На мой взгляд, главная причина, которая мешает развитию анархического движения – это распад социальности. Наряду с этим – малокровие нашего общества. XX век проехался по России таким катком – с огромным выбросом энергии, великой русской революцией, последующим сталинизмом, последующими ужасами тихого капитализма 90-х годов, – что современные люди не только всего боятся, а уже не могут мечтать. А, на мой взгляд, самое важное в анархизме – уметь мечтать, быть радикальным, убегать в утопию. Без способности мечтать анархизм не может прижиться. Наконец, население крайне индокринировано идеями реализма с одной стороны и либерализма с другой – и все это также мешает развитию анархизма. Но он развивается, за четверть века кое-чего он достиг.

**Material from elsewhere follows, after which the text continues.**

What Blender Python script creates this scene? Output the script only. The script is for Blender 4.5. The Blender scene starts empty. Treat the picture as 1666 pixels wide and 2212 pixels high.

Есть и более конкретные проблемы, которые мешают тому, чтобы он хотя бы стал более-менее известным обществу. Это, в частности, невероятная текучка движения, связанная с его молодежным характером: нет накопления опыта, активистского ядра. Другая проблема – движение не имеет ни стратегии, ни какой-либо осмысленной теории, в основном оно зациклилось на истории. Я сам во многом историк, для меня история очень важна, но современный анархизм застрял на стадии любви к истории, он находится на ней вот уже четверть века. Когда-то было важно сказать, какими на самом деле были Бакунин и Махно, но теперь надо двигаться дальше. Необходимо развитие в области мысли, а не только в области практики.
Практики в анархизме существуют, и это хорошо. Современный анархизм, что естественно, апеллирует прежде всего к личности, потому что в ситуации распада общества все начинается с экзистенциальных мотивов, несправедливости окружающего. Личности уже не могут апеллировать к несуществующему обществу, а должны создавать его заново – через группы, через экологические, антифашистские, профсоюзные инициативы. Это дает шанс начать сначала. Но мы разучились вступать в диалог, действовать солидарно, и это большая проблема. Практики преобладают над теорией, нет какого-то общего видения картины. Современный анархизм движется от личности к общественной практике в социальной борьбе – это не недостаток, это его важная особенность. И, конечно, то, о чем упомянул Александр, – субкультурность. Это не плохо, но из этого уже пора выходить. Субкультура – это некоторое гетто, в котором анархизм пребывает, и очень важно выходить за рамки этого гетто к обществу, к его проблемным темам.
Последний мой тезис – на мой взгляд, анархизм – это не просто течение, идеология или партийная программа. Это некоторое мировоззрение, некоторая критика существующего общества. Нельзя заниматься анархизмом – можно заниматься какой-то конкретной деятельностью: профсоюзной, антифашистсткой, экологической. Что анархисты и делают. И уже можно говорить о некоторых достижениях – пусть небольшом, но прогрессе. На мой взгляд, анархизм должен собирать в фокусе некоторые критики и альтернативы всего того, что ему не нравится в существующем обществе, смотреть с позиций свободы. Это то направление, в котором он должен развиваться.